Both branding and direct marketing issues will grow, but separately. The use of data to validate a return on investment in all its forms (direct response, engagement, improving branding) will continue to be more and more important. I believe data will be able to do deep and intelligent targeting across ad platforms and media – including TV, news, the Internet, etc., and we have the ability to help marketers string it all together.

Now, on the consumer side, we’ll likely see an evolution of social media that will follow patterns we have seen in the past, since the inception of radio, broadcast TV, etc. There is going to be more and more compartmentalization. Ning and KickApps are doing amazing things by allowing individuals to create their own social networks, allowing tribes of people to band together in meaningful ways.

Users will be able to have a universal profile, and bring it to their individual social networks. They can then truly focus on areas where they have an affinity and meaning, allowing full dialogue, rather than this broad-based mix that is currently seen on a Facebook or MySpace profile. In fact, I think that concept will overtake those platforms.

When I was at About.com, we built hundreds of sites based on people’s own affinities, and through those sites, people developed deep, emotional, personal relationships with other visitors…because of their shared affinities. Social networking tools allow this to happen in a very fascinating way. You just can’t do this with a standard design, like Facebook.

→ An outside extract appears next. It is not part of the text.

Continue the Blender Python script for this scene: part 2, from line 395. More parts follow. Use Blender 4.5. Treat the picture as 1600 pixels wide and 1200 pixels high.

Now, I also think it is going to be hard to build businesses out of these networks, unless you are aggregating scale. That’s why I think Media6° and companies like ours are important. If you are building out a vertical of social networks about, say, people who like certain sports, movies, or botany, aggregating enough of an audience to be meaningful you will not only have to string together “like” sites. You will need to impact advertising in a meaningful way. It’s the idea of contextual adjacency for advertising, and it’s not a new concept: You have to get the right ad in front of the right person regardless of where he or she is.

DM: It’s certainly tough times in the market right now. What advice can you give to entrepreneurs looking for funding?

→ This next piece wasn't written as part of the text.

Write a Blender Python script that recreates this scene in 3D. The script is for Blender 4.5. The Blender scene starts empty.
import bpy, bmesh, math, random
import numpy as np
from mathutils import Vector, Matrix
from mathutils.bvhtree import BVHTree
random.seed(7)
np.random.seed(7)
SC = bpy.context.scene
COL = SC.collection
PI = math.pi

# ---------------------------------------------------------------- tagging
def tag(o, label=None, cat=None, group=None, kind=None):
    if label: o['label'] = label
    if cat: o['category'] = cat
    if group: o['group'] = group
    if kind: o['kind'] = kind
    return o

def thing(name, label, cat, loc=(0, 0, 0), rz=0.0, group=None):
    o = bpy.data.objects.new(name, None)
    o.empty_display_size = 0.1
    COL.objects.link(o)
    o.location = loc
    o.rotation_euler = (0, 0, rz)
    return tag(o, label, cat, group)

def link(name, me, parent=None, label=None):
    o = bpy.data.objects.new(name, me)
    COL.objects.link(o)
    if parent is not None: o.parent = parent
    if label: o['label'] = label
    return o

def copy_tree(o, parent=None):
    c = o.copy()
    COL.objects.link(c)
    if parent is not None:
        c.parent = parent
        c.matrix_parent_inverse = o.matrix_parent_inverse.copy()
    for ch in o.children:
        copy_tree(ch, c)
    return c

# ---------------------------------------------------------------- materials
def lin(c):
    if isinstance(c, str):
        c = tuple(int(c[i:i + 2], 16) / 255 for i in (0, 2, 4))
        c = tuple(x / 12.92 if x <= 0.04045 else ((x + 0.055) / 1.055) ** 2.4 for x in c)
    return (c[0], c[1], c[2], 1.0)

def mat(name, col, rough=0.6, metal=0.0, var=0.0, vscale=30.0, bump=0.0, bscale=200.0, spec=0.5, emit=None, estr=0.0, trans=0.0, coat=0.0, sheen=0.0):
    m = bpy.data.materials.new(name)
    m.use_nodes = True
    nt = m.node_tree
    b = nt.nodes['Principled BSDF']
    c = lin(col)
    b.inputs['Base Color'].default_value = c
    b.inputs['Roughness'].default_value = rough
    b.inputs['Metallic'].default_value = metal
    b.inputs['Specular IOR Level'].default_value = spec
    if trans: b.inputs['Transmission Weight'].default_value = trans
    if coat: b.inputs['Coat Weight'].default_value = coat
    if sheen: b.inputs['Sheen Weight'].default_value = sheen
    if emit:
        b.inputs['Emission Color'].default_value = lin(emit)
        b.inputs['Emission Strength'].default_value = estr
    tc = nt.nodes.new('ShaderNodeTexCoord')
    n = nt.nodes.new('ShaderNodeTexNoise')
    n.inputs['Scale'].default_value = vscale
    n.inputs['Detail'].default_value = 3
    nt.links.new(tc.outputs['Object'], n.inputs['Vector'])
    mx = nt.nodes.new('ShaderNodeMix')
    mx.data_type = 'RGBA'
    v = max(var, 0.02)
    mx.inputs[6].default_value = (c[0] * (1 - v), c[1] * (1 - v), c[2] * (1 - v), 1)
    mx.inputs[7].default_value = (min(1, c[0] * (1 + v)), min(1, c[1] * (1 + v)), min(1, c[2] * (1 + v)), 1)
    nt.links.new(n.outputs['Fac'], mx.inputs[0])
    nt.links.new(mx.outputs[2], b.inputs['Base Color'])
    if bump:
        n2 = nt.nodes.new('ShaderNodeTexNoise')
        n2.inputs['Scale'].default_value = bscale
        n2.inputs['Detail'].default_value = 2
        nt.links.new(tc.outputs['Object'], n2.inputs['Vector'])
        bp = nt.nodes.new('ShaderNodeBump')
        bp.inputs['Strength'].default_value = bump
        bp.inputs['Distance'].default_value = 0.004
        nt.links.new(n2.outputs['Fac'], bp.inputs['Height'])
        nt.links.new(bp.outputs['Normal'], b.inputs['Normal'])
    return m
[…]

AP: From my window at the New York Times, I saw a lot. The main thing is to have a very strong understanding of your business model – and what it is we are trying to accomplish at Media6°. I saw some startups that had no chance. I am more conservative; I am not a fan of “build the audience and figure the monetization later.” If advertising runs the business, how will you sell it? Will you have to evangelize it? If I were going to evangelize a brand new idea, I’d just forget about it; it can be done but it’s incredibly difficult.

It’s so important to surround yourself with a great team of A-players – use your network! Also, make sure to do as much as possible before looking for funding, including building a prototype. And don’t present a plan that says you will need additional funds in 12 months – if you do that you are dead.

Finally, something very important I have been preaching lately, and we talk about it a lot at Media6°: You always put the consumer first, but you also have to put the advertiser first! If you have an ad-supported business, you have to constantly consider how what you do is going to benefit the advertiser! Just because you have an audience, it doesn’t mean that audience is going to put their money toward your advertisers. There are a lot of sites out there with really huge audiences, but they are not getting the big ad dollars because they are not showing advertisers why they should be there, why they should spend money there!

How can you show advertisers you are going to drive sales, help them build their brands? Whatever it is, you have got to be able to prove that. You need to talk about that a lot and make that a very big focus of your business.